Evonik Chemical Corp. Faces ERISA Excessive Fee Challenge

Retirement plan fiduciaries at the specialty chemical company are accused of failing to take advantage of the lowest cost share class for many of the mutual funds offered within the plan, among other issues. 

Reported by John Manganaro

A new Employee Retirement Income Security Act (ERISA) lawsuit has been filed in the U.S. District Court for the District of New Jersey, alleging that the Evonik Corp. permitted excessive fees to be charged to its defined contribution (DC) retirement plan.

Also named as defendants in the lawsuit, which seeks class action status, are the company’s president, the board of directors, the retirement plan investment committee and 30 “John Does.”

Similar to the plethora of ERISA excessive fee fiduciary breach lawsuits that have been filed in recent years, this one suggests the plan failed to use its bargaining power to negotiate lower fees. According to the text of the suit, the DC plan held more than $1 billion as of 2017.

“Defendants, however, did not try to reduce the plan’s expenses or exercise appropriate judgement to scrutinize each investment option that was offered in the plan to ensure it was prudent,” the lawsuit states. “Instead, defendants abdicated their fiduciary oversight, allowing Prudential Bank and Trust to lard the plan with funds managed by the trustee and/or its affiliates. These plan funds charged excessive fees.”

Notably, the lawsuit does not accuse Prudential of fiduciary breaches. Instead, it focuses on the conduct of the plan’s fiduciaries, who are also accused of failing to take advantage of the lowest cost share class for many of the mutual funds offered within the plan. The plaintiffs also accuse the fiduciary defendants of failing to consider collective trusts, comingled accounts or separate accounts as alternatives to the mutual funds in the plan.

Based on this alleged conduct, the plaintiffs assert claims against the defendants for breach of the fiduciary duties of loyalty and prudence (organized under count one) and failure to monitor fiduciaries (count two).

Turning to the ever-important topic of timeliness, the complaint states that plaintiffs “did not have knowledge of all material facts (including, among other things, the investment alternatives that are comparable to the investments offered within the plan, comparisons of the costs and investment performance of plan investments versus available alternatives within similarly-sized plans, total cost comparisons to similarly-sized plans, information regarding other available share classes, and information regarding the availability and pricing of separate accounts and collective trusts) necessary to understand that defendants breached their fiduciary duties and engaged in other unlawful conduct in violation of ERISA until shortly before this suit was filed.”

The text of the complaint goes into significant detail while describing the duties of prudence and loyalty under ERISA before turning to the specific allegations at hand. It also discusses the broad debate about the use of active management funds within retirement plans.

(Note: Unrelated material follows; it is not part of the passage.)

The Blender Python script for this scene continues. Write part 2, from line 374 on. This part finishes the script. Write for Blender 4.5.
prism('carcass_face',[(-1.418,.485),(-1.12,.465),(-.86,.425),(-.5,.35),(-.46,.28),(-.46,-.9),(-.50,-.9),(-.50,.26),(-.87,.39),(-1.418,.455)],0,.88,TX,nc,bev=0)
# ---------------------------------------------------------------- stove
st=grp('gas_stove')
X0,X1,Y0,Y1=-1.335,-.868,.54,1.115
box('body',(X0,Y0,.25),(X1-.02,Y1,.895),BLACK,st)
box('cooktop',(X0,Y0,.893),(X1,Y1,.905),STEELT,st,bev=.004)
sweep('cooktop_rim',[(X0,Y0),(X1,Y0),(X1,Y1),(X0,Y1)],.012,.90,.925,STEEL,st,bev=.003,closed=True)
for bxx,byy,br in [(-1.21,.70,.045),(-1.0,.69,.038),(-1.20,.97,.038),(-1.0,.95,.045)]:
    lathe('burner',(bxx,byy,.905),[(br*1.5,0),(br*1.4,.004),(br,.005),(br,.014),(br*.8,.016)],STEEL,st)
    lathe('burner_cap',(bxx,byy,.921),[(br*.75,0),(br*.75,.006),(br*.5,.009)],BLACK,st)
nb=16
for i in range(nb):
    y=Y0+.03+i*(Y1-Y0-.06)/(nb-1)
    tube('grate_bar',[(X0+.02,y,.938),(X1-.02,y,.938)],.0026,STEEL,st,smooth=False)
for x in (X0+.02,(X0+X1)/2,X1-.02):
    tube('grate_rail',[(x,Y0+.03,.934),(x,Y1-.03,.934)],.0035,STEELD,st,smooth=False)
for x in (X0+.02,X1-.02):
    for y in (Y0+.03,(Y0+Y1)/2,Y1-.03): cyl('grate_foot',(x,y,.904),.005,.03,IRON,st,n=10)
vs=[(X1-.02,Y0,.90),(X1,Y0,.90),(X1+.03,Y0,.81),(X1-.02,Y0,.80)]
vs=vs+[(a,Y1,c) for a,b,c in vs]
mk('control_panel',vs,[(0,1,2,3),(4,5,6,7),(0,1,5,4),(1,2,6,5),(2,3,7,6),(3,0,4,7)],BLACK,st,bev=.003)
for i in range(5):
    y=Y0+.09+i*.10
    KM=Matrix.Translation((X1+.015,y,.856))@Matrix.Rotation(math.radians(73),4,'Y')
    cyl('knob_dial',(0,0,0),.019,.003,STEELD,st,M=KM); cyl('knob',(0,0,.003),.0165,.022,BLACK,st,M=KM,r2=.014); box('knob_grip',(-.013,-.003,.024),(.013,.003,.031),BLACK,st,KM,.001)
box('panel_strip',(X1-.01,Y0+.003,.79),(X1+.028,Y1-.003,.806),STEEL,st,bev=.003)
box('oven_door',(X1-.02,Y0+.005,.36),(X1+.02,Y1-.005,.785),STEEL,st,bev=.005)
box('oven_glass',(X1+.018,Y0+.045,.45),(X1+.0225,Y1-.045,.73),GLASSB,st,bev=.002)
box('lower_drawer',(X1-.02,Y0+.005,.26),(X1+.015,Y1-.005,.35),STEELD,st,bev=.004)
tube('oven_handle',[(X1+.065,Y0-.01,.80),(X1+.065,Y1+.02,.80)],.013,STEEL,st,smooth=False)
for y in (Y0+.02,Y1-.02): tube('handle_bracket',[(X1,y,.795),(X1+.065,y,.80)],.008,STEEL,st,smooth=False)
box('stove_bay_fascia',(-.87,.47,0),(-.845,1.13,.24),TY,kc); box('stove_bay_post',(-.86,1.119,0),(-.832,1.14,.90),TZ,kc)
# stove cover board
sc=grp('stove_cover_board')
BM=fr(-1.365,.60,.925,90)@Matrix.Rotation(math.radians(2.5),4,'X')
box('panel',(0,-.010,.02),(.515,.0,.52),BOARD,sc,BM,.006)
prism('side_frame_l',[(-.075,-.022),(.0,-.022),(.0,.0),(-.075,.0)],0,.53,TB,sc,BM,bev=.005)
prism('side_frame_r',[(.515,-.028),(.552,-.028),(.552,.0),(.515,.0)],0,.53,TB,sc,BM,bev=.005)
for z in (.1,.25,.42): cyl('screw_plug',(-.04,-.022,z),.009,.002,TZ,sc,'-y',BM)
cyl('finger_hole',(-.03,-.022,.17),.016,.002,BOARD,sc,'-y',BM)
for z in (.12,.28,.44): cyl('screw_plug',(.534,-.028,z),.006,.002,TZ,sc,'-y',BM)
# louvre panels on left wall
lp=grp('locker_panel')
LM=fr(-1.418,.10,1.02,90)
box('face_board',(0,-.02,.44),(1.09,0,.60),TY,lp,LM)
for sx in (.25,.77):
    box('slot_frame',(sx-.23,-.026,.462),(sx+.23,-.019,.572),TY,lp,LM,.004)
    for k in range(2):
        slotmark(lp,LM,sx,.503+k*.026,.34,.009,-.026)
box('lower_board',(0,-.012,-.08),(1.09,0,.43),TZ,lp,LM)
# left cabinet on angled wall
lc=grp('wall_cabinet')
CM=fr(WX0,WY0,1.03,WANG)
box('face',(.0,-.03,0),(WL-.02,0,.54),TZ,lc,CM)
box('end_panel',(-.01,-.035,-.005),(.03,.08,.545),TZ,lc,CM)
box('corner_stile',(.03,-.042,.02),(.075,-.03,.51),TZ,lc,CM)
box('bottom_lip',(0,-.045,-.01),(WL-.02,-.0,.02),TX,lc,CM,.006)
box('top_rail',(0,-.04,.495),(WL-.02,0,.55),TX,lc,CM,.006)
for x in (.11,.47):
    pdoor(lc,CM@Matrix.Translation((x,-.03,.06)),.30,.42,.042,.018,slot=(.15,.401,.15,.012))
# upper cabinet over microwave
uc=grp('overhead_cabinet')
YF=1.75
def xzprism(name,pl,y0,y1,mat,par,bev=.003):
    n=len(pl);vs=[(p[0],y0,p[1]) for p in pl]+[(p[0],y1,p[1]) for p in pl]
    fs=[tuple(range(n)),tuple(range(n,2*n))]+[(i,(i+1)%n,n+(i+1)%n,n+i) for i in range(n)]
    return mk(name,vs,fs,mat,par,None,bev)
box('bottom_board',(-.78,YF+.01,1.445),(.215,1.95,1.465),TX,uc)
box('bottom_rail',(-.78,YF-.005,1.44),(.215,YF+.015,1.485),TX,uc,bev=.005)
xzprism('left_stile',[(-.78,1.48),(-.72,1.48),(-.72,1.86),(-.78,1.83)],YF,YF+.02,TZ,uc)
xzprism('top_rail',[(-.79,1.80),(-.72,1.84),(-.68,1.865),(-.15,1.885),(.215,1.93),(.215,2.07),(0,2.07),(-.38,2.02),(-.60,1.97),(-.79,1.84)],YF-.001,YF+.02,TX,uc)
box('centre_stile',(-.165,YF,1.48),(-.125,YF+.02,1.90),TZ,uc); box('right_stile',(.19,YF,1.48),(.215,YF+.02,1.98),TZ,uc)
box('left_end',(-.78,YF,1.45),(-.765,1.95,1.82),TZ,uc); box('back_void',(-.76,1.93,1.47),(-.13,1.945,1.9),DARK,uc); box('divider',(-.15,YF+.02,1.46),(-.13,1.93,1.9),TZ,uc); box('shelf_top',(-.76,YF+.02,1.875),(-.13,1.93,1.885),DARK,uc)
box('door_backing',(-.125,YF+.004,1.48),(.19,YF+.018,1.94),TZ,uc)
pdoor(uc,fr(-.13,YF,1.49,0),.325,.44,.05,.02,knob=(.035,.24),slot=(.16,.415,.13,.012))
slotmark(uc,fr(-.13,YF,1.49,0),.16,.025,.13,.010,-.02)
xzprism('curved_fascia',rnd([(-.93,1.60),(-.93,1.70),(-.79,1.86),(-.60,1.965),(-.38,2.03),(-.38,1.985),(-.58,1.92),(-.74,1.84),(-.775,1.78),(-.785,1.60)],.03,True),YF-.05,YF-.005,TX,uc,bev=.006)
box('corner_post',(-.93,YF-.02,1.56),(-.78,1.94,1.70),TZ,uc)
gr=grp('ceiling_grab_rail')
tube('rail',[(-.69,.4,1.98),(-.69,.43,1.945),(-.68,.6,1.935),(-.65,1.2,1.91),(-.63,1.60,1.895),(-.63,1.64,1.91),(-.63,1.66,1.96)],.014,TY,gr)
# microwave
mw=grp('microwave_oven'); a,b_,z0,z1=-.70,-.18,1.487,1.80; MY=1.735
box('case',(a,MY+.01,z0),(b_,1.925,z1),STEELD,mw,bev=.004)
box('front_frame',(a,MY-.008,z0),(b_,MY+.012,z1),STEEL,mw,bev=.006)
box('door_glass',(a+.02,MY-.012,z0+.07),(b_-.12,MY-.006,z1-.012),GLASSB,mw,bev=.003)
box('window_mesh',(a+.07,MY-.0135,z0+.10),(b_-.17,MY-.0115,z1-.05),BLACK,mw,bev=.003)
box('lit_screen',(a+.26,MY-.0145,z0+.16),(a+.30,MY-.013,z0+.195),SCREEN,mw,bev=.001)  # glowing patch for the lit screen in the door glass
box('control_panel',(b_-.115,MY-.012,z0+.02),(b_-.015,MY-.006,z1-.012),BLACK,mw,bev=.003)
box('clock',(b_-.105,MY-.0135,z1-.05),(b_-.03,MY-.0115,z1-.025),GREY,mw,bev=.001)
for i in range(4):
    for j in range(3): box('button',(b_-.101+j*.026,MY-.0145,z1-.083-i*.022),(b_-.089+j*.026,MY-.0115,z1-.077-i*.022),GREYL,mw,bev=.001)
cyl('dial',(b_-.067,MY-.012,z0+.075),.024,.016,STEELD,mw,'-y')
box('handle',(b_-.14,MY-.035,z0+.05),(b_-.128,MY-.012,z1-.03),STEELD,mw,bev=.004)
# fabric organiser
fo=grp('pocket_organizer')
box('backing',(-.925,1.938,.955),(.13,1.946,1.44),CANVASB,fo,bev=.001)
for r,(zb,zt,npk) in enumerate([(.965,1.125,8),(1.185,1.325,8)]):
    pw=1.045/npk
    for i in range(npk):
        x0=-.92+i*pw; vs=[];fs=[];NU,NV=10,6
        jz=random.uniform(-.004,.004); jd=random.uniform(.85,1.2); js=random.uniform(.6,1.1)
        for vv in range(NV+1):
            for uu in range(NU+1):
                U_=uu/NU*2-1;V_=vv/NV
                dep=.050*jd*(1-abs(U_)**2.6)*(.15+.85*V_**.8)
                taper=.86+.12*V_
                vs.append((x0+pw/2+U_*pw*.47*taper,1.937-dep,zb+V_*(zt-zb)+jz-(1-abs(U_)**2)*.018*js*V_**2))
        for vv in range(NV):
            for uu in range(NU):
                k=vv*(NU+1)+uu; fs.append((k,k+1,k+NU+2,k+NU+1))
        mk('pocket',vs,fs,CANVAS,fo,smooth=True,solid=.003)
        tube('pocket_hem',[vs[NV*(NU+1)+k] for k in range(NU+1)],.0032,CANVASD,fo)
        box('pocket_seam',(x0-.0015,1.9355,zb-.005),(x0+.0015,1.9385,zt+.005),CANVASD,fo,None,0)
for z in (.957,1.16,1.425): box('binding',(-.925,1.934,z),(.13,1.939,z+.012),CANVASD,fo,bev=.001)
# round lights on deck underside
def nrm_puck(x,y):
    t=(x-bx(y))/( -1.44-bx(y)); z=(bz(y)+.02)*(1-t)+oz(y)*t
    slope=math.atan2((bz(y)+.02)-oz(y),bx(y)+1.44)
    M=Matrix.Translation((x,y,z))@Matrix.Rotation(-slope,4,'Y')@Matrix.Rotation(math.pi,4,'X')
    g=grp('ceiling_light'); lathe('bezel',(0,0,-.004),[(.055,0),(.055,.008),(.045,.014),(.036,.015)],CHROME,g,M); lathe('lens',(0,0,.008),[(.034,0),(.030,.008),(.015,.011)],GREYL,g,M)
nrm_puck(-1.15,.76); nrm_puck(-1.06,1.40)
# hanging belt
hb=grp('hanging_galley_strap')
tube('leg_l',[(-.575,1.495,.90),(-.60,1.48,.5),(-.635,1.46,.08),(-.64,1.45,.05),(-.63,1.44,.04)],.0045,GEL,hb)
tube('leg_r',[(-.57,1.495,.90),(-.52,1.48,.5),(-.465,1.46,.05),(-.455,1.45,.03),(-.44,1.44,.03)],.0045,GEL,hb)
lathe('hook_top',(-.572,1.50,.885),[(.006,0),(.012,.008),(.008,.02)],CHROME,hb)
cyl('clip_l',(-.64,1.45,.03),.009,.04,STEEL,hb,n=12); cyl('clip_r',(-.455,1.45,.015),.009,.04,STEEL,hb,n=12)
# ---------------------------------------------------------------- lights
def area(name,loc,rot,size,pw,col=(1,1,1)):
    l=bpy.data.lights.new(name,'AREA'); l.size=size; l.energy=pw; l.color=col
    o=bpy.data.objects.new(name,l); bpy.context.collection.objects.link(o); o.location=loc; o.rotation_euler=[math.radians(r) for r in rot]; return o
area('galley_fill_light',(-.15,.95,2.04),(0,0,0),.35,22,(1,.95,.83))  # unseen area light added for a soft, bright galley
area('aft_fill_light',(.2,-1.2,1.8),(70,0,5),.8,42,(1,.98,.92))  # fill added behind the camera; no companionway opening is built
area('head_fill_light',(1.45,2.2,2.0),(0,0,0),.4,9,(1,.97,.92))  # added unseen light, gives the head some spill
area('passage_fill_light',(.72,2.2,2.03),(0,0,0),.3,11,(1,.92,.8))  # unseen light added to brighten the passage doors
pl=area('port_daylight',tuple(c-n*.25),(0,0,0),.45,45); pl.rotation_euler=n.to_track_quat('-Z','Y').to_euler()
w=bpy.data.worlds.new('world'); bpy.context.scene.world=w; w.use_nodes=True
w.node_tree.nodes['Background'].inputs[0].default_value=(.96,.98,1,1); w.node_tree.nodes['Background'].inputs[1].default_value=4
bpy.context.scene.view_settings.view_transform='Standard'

“The funds in the plan have stayed relatively unchanged since 2013,” the complaint states. “Taking 2018 as an example year, the majority of funds in the plan (at least 10 out of 16) were much more expensive than comparable funds found in similarly-sized plans (plans having between $500 million and $1 billion in assets). The expense ratios for funds in the plan in some cases were up to 54% above the median expense ratios in the same category.”

The complaint then suggests that, in several instances, “defendants failed to prudently monitor the plan to determine whether the plan was invested in the lowest-cost share class available for the plan’s mutual funds, which are identical to the mutual funds in the plan in every way except for their lower cost.”

“A prudent fiduciary conducting an impartial review of the plan’s investments would have identified the cheaper share classes available and transferred the plan’s investments in the above-referenced funds into the lower share classes at the earliest opportunity,” the complaint alleges. “There is no good-faith explanation for utilizing high-cost share classes when lower-cost share classes are available for the exact same investment. The plan did not receive any additional services or benefits based on its use of more expensive share classes; the only consequence was higher costs for plan participants.”

The complaint goes through similar arguments with respect to the defendants’ alleged permission of excessive recordkeeping fees and their offering of poorly performing and expensive actively managed funds.

The Evonik Corp. has not yet responded to a request for comment about the litigation.